*Written task*:
Extract each line of the data below exactly as written.
======== Collected data
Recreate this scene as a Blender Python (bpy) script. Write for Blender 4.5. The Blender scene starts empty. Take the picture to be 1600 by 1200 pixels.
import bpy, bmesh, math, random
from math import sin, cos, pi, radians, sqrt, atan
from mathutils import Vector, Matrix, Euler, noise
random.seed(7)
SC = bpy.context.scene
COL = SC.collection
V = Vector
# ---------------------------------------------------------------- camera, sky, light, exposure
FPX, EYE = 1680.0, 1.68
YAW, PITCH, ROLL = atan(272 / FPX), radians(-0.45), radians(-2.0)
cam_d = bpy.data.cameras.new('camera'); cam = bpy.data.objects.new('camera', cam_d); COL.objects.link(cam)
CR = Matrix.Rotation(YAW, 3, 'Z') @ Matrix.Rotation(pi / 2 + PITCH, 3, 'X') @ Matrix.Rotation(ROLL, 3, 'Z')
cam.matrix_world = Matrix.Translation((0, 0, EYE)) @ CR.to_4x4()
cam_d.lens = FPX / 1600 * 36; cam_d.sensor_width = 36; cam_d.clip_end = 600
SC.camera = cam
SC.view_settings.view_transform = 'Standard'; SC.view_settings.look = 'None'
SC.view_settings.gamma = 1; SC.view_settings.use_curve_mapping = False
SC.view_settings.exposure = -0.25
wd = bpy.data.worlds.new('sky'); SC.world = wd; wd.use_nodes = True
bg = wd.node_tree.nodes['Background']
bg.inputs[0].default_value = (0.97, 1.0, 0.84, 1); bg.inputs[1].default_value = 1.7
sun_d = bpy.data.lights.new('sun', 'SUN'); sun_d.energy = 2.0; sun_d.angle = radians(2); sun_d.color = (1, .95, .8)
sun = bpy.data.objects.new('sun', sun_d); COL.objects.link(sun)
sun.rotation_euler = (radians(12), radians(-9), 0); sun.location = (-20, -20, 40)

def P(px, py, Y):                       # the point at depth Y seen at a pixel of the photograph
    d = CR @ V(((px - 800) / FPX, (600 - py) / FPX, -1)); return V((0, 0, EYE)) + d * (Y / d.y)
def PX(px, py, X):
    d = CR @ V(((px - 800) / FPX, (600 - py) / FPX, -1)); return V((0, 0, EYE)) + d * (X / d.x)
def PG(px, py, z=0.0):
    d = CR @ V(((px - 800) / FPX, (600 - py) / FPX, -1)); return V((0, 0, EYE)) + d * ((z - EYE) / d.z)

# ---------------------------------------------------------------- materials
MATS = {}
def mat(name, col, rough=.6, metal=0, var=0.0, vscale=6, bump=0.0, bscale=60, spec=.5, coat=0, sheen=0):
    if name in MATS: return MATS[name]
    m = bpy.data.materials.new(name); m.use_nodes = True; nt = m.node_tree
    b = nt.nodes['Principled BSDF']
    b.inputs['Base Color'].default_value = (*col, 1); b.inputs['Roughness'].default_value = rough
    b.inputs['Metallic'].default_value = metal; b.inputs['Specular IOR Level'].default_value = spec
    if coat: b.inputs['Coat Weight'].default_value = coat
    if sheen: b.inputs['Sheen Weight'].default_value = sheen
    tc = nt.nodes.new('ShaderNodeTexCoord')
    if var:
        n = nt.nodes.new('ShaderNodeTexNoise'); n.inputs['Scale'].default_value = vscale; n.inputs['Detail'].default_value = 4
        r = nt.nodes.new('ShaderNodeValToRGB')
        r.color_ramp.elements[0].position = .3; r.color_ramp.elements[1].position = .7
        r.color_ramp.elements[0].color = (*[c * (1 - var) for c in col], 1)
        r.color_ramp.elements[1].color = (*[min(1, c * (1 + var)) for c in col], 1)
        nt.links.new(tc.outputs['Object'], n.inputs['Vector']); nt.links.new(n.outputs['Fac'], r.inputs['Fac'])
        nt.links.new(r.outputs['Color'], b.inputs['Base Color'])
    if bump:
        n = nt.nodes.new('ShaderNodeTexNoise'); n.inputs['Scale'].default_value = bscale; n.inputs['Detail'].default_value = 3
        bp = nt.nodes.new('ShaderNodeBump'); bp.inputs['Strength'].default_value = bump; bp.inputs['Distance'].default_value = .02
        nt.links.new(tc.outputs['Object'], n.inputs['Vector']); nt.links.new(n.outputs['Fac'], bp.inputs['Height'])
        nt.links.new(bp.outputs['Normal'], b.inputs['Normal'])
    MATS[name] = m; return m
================
*Final answer*:
Recreate this scene as a Blender Python (bpy) script. Write for Blender 4.5. The Blender scene starts empty. Take the picture to be 1600 by 1200 pixels.
import bpy, bmesh, math, random
from math import sin, cos, pi, radians, sqrt, atan
from mathutils import Vector, Matrix, Euler, noise
random.seed(7)
SC = bpy.context.scene
COL = SC.collection
V = Vector
# ---------------------------------------------------------------- camera, sky, light, exposure
FPX, EYE = 1680.0, 1.68
YAW, PITCH, ROLL = atan(272 / FPX), radians(-0.45), radians(-2.0)
cam_d = bpy.data.cameras.new('camera'); cam = bpy.data.objects.new('camera', cam_d); COL.objects.link(cam)
CR = Matrix.Rotation(YAW, 3, 'Z') @ Matrix.Rotation(pi / 2 + PITCH, 3, 'X') @ Matrix.Rotation(ROLL, 3, 'Z')
cam.matrix_world = Matrix.Translation((0, 0, EYE)) @ CR.to_4x4()
cam_d.lens = FPX / 1600 * 36; cam_d.sensor_width = 36; cam_d.clip_end = 600
SC.camera = cam
SC.view_settings.view_transform = 'Standard'; SC.view_settings.look = 'None'
SC.view_settings.gamma = 1; SC.view_settings.use_curve_mapping = False
SC.view_settings.exposure = -0.25
wd = bpy.data.worlds.new('sky'); SC.world = wd; wd.use_nodes = True
bg = wd.node_tree.nodes['Background']
bg.inputs[0].default_value = (0.97, 1.0, 0.84, 1); bg.inputs[1].default_value = 1.7
sun_d = bpy.data.lights.new('sun', 'SUN'); sun_d.energy = 2.0; sun_d.angle = radians(2); sun_d.color = (1, .95, .8)
sun = bpy.data.objects.new('sun', sun_d); COL.objects.link(sun)
sun.rotation_euler = (radians(12), radians(-9), 0); sun.location = (-20, -20, 40)

def P(px, py, Y):                       # the point at depth Y seen at a pixel of the photograph
    d = CR @ V(((px - 800) / FPX, (600 - py) / FPX, -1)); return V((0, 0, EYE)) + d * (Y / d.y)
def PX(px, py, X):
    d = CR @ V(((px - 800) / FPX, (600 - py) / FPX, -1)); return V((0, 0, EYE)) + d * (X / d.x)
def PG(px, py, z=0.0):
    d = CR @ V(((px - 800) / FPX, (600 - py) / FPX, -1)); return V((0, 0, EYE)) + d * ((z - EYE) / d.z)

# ---------------------------------------------------------------- materials
MATS = {}
def mat(name, col, rough=.6, metal=0, var=0.0, vscale=6, bump=0.0, bscale=60, spec=.5, coat=0, sheen=0):
    if name in MATS: return MATS[name]
    m = bpy.data.materials.new(name); m.use_nodes = True; nt = m.node_tree
    b = nt.nodes['Principled BSDF']
    b.inputs['Base Color'].default_value = (*col, 1); b.inputs['Roughness'].default_value = rough
    b.inputs['Metallic'].default_value = metal; b.inputs['Specular IOR Level'].default_value = spec
    if coat: b.inputs['Coat Weight'].default_value = coat
    if sheen: b.inputs['Sheen Weight'].default_value = sheen
    tc = nt.nodes.new('ShaderNodeTexCoord')
    if var:
        n = nt.nodes.new('ShaderNodeTexNoise'); n.inputs['Scale'].default_value = vscale; n.inputs['Detail'].default_value = 4
        r = nt.nodes.new('ShaderNodeValToRGB')
        r.color_ramp.elements[0].position = .3; r.color_ramp.elements[1].position = .7
        r.color_ramp.elements[0].color = (*[c * (1 - var) for c in col], 1)
        r.color_ramp.elements[1].color = (*[min(1, c * (1 + var)) for c in col], 1)
        nt.links.new(tc.outputs['Object'], n.inputs['Vector']); nt.links.new(n.outputs['Fac'], r.inputs['Fac'])
        nt.links.new(r.outputs['Color'], b.inputs['Base Color'])
    if bump:
        n = nt.nodes.new('ShaderNodeTexNoise'); n.inputs['Scale'].default_value = bscale; n.inputs['Detail'].default_value = 3
        bp = nt.nodes.new('ShaderNodeBump'); bp.inputs['Strength'].default_value = bump; bp.inputs['Distance'].default_value = .02
        nt.links.new(tc.outputs['Object'], n.inputs['Vector']); nt.links.new(n.outputs['Fac'], bp.inputs['Height'])
        nt.links.new(bp.outputs['Normal'], b.inputs['Normal'])
    MATS[name] = m; return m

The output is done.